Thank you Back in November, many Facebook users geared up for their month of grateful praises, one a day for thirty days, and I groaned.  I posted that as much as I love the spirit of thankfulness that the month fosters, I wasn’t looking forward to reading a zillion, “Today I am grateful for…” updates in my news feed.  Although one friend goodnaturedly dubbed me a “gratitude grinch,” I didn’t say people should not list the things they are grateful for, I just questioned the use of a social media site as the medium.  Also, why wait for November?  I thought, perhaps a daily gratitude journal that could be kept year-round would be more appropriate.  Dr. Cynthia Thaik, a cardiologist, recommends in “Gratitude Strengthens the Heart, Mind, Body and Soul“:

To start nourishing your soul with gratitude, take a few minutes each morning when you wake up to think of five things to be grateful for. […] You don’t have to say your thanks out loud or write anything down. Just lie still for a few minutes with your eyes closed and focus on these five things that you are truly grateful for. You could incorporate this practice as part of your daily meditation. Rather than focusing on your breathing or on a candle flame, focus your mind on your list of gratitude. If you do this every day, you will find that you will begin to feel happier, lighter and more energized.
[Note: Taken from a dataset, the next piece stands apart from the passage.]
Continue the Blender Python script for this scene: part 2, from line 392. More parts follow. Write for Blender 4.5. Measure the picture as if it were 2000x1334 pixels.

Thaik’s entire post is good and worth the quick read.  It got me thinking about thankfulness in general.  It seems like, more and more, people are resorting to text and Facebook messages to express appreciation.  That is, when they say thank you at all.  I know that you should never do or give something to someone for the thank you.  But I do wonder if others have noticed a serious decline in written thank-yous?  The past several Christmases, I’ve received no acknowledgement whatsoever of gifts received from several people.  Acts of service, too, like meal deliveries, have gone by without remark.  Both gift-giving and acts of service bring me joy, so never a big deal–as Harry S. Truman said, “It’s amazing what you can accomplish when you don’t care who gets the credit.”  However, it does impress the need to teach my children gratitude and the art and etiquette of the thank-you note.  The Emily Post Etiquette Institute stresses that it’s always appropriate to send a handwritten thank-you card, but also offers specific guidelines.
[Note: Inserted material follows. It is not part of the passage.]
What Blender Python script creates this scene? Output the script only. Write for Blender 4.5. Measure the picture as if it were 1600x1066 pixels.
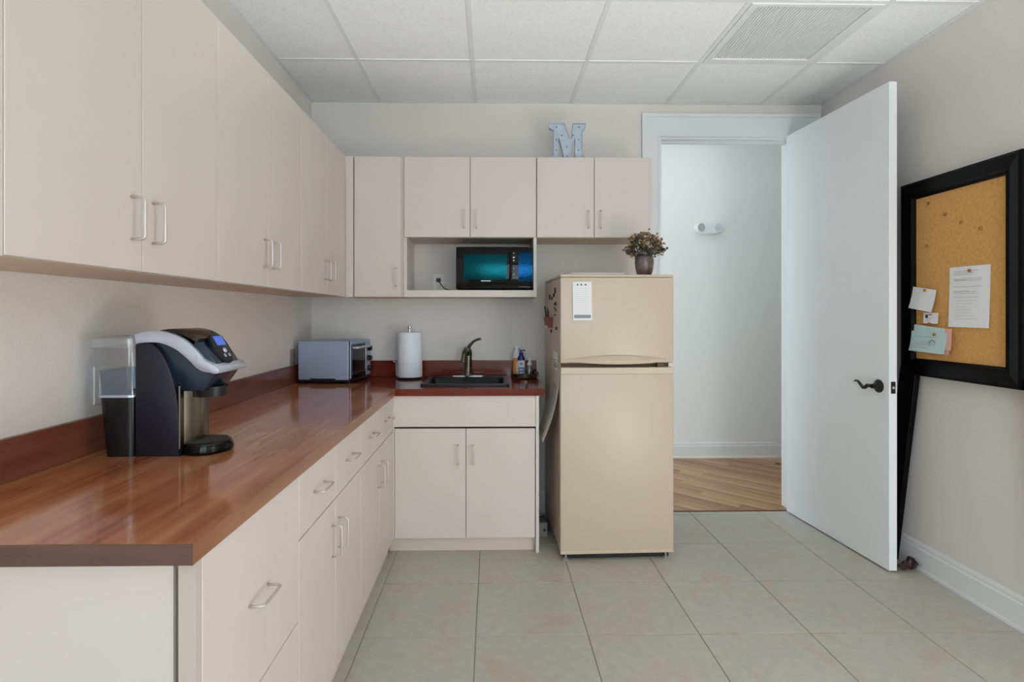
import bpy, bmesh, math, random
from mathutils import Matrix, Vector
random.seed(7)
SC = bpy.context.scene
COL = SC.collection
for o in list(bpy.data.objects):
    bpy.data.objects.remove(o)
R = math.radians

# ---------------------------------------------------------------- camera, world, exposure
F_PX = 885.0
cam_data = bpy.data.cameras.new('camera')
cam = bpy.data.objects.new('camera', cam_data)
COL.objects.link(cam)
cam.location = (0, 0, 1.29)
cam.rotation_euler = (R(90), 0, R(-1.0))
cam_data.sensor_width = 36
cam_data.lens = F_PX / 1600 * 36
cam_data.shift_x = 15.6 / 1600
cam_data.shift_y = -41.0 / 1600
cam_data.clip_start = 0.05
SC.camera = cam

world = bpy.data.worlds.new('daylight')
SC.world = world
world.use_nodes = True
wbg = world.node_tree.nodes['Background']
wbg.inputs['Color'].default_value = (0.80, 0.93, 1.0, 1)
wbg.inputs['Strength'].default_value = 5.1

SC.view_settings.view_transform = 'Standard'
SC.view_settings.look = 'None'
SC.view_settings.gamma = 1.0
SC.view_settings.use_curve_mapping = False
SC.view_settings.exposure = 0.0
# added fill, unseen: a spot on the ceiling, soft lamps at right
def lamp(name, kind, loc, energy, size, aim=None, angle=0.0, flat=1.0):
    ld = bpy.data.lights.new(name, kind)
    ld.energy = energy
    ld.shadow_soft_size = size
    lo = bpy.data.objects.new(name, ld)
    lo.location = loc
    if aim:
        ld.spot_size = R(angle); ld.spot_blend = 0.6; lo.scale = (1, flat, 1)
        lo.rotation_euler = (Vector(aim) - Vector(loc)).to_track_quat('-Z', 'Y').to_euler()
    COL.objects.link(lo)
lamp('ceiling_fill_spot', 'SPOT', (0.5, -0.9, 0.35), 310, 0.10, (0.5, 2.46, 2.67), 54, 0.31)
lamp('soft_fill', 'POINT', (1.6, 0.35, 0.36), 38, 0.28)
lamp('soft_fill', 'POINT', (1.7, 0.40, 1.30), 9, 0.28)
LAMP = 0.4            # emission of the ceiling light diffusers
HALL_LAMP = 1.1

# ---------------------------------------------------------------- materials
def lin(c):
    return tuple(((v / 255) / 12.92 if v / 255 <= 0.04045 else ((v / 255 + 0.055) / 1.055) ** 2.4) for v in c)

class Nodes:
    def __init__(self, name):
        self.m = bpy.data.materials.new(name)
        self.m.use_nodes = True
        self.t = self.m.node_tree
        self.b = self.t.nodes['Principled BSDF']
    def n(self, kind, **kw):
        nd = self.t.nodes.new(kind)
        for k, v in kw.items():
            if k in nd.inputs: nd.inputs[k].default_value = v
            else: setattr(nd, k, v)
        return nd
    def l(self, a, b): self.t.links.new(a, b)

def mat(name, rgb, rough=0.5, metal=0.0, ior=1.5, spec=0.5, var=None, bump=None, coat=0.0, stretch=None, trans=0.0, emit=None, rand=0.0):
    """var=(scale, rgb2, contrast)  bump=(scale, strength)  rand=per-object brightness wobble"""
    N = Nodes(name)
    b = N.b
    b.inputs['Base Color'].default_value = (*lin(rgb), 1)
    b.inputs['Roughness'].default_value = rough
    b.inputs['Metallic'].default_value = metal
    b.inputs['IOR'].default_value = ior
    b.inputs['Specular IOR Level'].default_value = spec
    b.inputs['Coat Weight'].default_value = coat
    b.inputs['Coat Roughness'].default_value = 0.08
    b.inputs['Transmission Weight'].default_value = trans
    if emit:
        b.inputs['Emission Color'].default_value = (*lin(emit[0]), 1)
        b.inputs['Emission Strength'].default_value = emit[1]
    vec = None
    if var or bump:
        tc = N.n('ShaderNodeTexCoord')
        mp = N.n('ShaderNodeMapping')
        if stretch: mp.inputs['Scale'].default_value = stretch
        N.l(tc.outputs['Object'], mp.inputs['Vector'])
        vec = mp.outputs['Vector']
    if var:
        nz = N.n('ShaderNodeTexNoise', Scale=var[0], Detail=6.0, Roughness=0.6)
        N.l(vec, nz.inputs['Vector'])
        cr = N.n('ShaderNodeValToRGB')
        cr.color_ramp.elements[0].position = 0.5 - var[2]
        cr.color_ramp.elements[1].position = 0.5 + var[2]
        cr.color_ramp.elements[0].color = (*lin(rgb), 1)
        cr.color_ramp.elements[1].color = (*lin(var[1]), 1)
        N.l(nz.outputs['Fac'], cr.inputs['Fac'])
        out = cr.outputs['Color']
        if rand:
            oi = N.n('ShaderNodeObjectInfo')
            mr = N.n('ShaderNodeMapRange')
            mr.inputs['To Min'].default_value = 1 - rand
            mr.inputs['To Max'].default_value = 1 + rand
            N.l(oi.outputs['Random'], mr.inputs['Value'])
            hs = N.n('ShaderNodeHueSaturation')
            N.l(mr.outputs['Result'], hs.inputs['Value'])
            N.l(out, hs.inputs['Color'])
            out = hs.outputs['Color']
        N.l(out, b.inputs['Base Color'])
    if bump:
        nz = N.n('ShaderNodeTexNoise', Scale=bump[0], Detail=3.0)
        N.l(vec, nz.inputs['Vector'])
        bp = N.n('ShaderNodeBump', Strength=bump[1], Distance=0.002)
        N.l(nz.outputs['Fac'], bp.inputs['Height'])
        N.l(bp.outputs['Normal'], b.inputs['Normal'])
    return N.m

def wood(name, dark, mid, light, axis, rough=0.22, coat=0.35, scale=1.0, spec=0.5):
    """long soft grain along axis 0 / 1, in streaks and boards of differing tone"""
    N = Nodes(name)
    tc = N.n('ShaderNodeTexCoord')
    def mapped(s_long, s_cross):
        mp = N.n('ShaderNodeMapping')
        s = [s_cross * scale] * 3
        s[axis] = s_long * scale
        mp.inputs['Scale'].default_value = s
        N.l(tc.outputs['Object'], mp.inputs['Vector'])
        return mp.outputs['Vector']
    big = N.n('ShaderNodeTexNoise', Scale=1.0, Detail=3.0, Roughness=0.55)
    N.l(mapped(0.9, 9.0), big.inputs['Vector'])
    fine = N.n('ShaderNodeTexNoise', Scale=1.0, Detail=4.0, Roughness=0.6)
    N.l(mapped(1.5, 30.0), fine.inputs['Vector'])
    blotch = N.n('ShaderNodeTexNoise', Scale=1.0, Detail=4.0)
    N.l(mapped(5.0, 9.0), blotch.inputs['Vector'])
    m1 = N.n('ShaderNodeMath', operation='MULTIPLY'); m1.inputs[1].default_value = 0.42
    N.l(fine.outputs['Fac'], m1.inputs[0])
    m2 = N.n('ShaderNodeMath', operation='MULTIPLY_ADD'); m2.inputs[1].default_value = 0.54
    N.l(big.outputs['Fac'], m2.inputs[0]); N.l(m1.outputs[0], m2.inputs[2])
    m3 = N.n('ShaderNodeMath', operation='MULTIPLY_ADD'); m3.inputs[1].default_value = 0.25
    N.l(blotch.outputs['Fac'], m3.inputs[0]); N.l(m2.outputs[0], m3.inputs[2])
    cr = N.n('ShaderNodeValToRGB')
    e = cr.color_ramp.elements
    e[0].position, e[0].color = 0.36, (*lin(dark), 1)
    e[1].position, e[1].color = 0.74, (*lin(light), 1)
    k = e.new(0.53); k.color = (*lin(mid), 1)
    N.l(m3.outputs[0], cr.inputs['Fac'])
    N.l(cr.outputs['Color'], N.b.inputs['Base Color'])
    N.b.inputs['Roughness'].default_value = rough
    N.b.inputs['Specular IOR Level'].default_value = spec
    N.b.inputs['Coat Weight'].default_value = coat
    N.b.inputs['Coat Roughness'].default_value = 0.06
    return N.m

def floor_tile_mat():
    N = Nodes('floor_tile')
    tc = N.n('ShaderNodeTexCoord')
    oi = N.n('ShaderNodeObjectInfo')
    off = N.n('ShaderNodeVectorMath', operation='SCALE'); off.inputs['Scale'].default_value = 37.0
    cmb = N.n('ShaderNodeCombineXYZ')
    N.l(oi.outputs['Random'], cmb.inputs[0]); N.l(oi.outputs['Random'], cmb.inputs[1])
    N.l(cmb.outputs[0], off.inputs[0])
    add = N.n('ShaderNodeVectorMath', operation='ADD')
    N.l(tc.outputs['Object'], add.inputs[0]); N.l(off.outputs[0], add.inputs[1])
    n1 = N.n('ShaderNodeTexNoise', Scale=4.5, Detail=9.0, Roughness=0.62, Distortion=0.6)
    n2 = N.n('ShaderNodeTexNoise', Scale=24.0, Detail=6.0, Roughness=0.7)
    for q in (n1, n2): N.l(add.outputs[0], q.inputs['Vector'])
    cr = N.n('ShaderNodeValToRGB')
    e = cr.color_ramp.elements
    e[0].position, e[0].color = 0.34, (*lin((192, 192, 184)), 1)
    e[1].position, e[1].color = 0.70, (*lin((198, 181, 162)), 1)
    k = e.new(0.52); k.color = (*lin((197, 192, 182)), 1)
    N.l(n1.outputs['Fac'], cr.inputs['Fac'])
    cr2 = N.n('ShaderNodeValToRGB')
    cr2.color_ramp.elements[0].position, cr2.color_ramp.elements[0].color = 0.35, (0.86, 0.86, 0.86, 1)
    cr2.color_ramp.elements[1].position, cr2.color_ramp.elements[1].color = 0.68, (1, 1, 1, 1)
    N.l(n2.outputs['Fac'], cr2.inputs['Fac'])
    mx = N.n('ShaderNodeMix', data_type='RGBA', blend_type='MULTIPLY')
    mx.inputs['Factor'].default_value = 1.0
    N.l(cr.outputs['Color'], mx.inputs['A']); N.l(cr2.outputs['Color'], mx.inputs['B'])
    N.l(mx.outputs['Result'], N.b.inputs['Base Color'])
    N.b.inputs['Roughness'].default_value = 0.42
    bp = N.n('ShaderNodeBump', Strength=0.12, Distance=0.002)
    N.l(n2.outputs['Fac'], bp.inputs['Height']); N.l(bp.outputs['Normal'], N.b.inputs['Normal'])
    return N.m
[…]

The decline may be due to two reasons: the ease of technology and the increased sense of entitlement we, as a country, are experiencing.  Writing a note takes more time, a little bit of postage money, and requires you to walk to the mailbox instead of clicking “send.”  But that’s precisely why it means more to the recipient.  If you are taking the time to thank someone for something, it made an impact.  Prove it with just a few minutes of effort.

3 Responses to “Have We Forgotten How to Say Thank You?”

  1. leisy miller says:

    I’ve never been a fan of the formal thank-you, though. Since even before the technology boom. If I’ve just taken a meal to someone who’s had a baby and is in a crazy time in life- an immediate thank you is perfect for me. I’d go as far to even say on the other extreme that a formal thank you is excessive. Why throw away the money on stamps and cards when I can send a private thank you message- or even a public thank you. I think it’s just matter of preference. And hopefully people don’t expect thanks for services rendered or feel slighted when the thank you isn’t the one they expected.

  2. Kristen says:

    I got a hand written one from my furniture salesman today. I’ll admit while generic in nature it was fun to get.

  3. Diana says:

    I enjoyed this post. As it reminded me how I can work to improve myself by remembering to send thank you notes or gifts (I enjoy sending a small gift if someone has really helped me out). I think I remember about half of the time, but I can always strive to be better. Thank you for your post.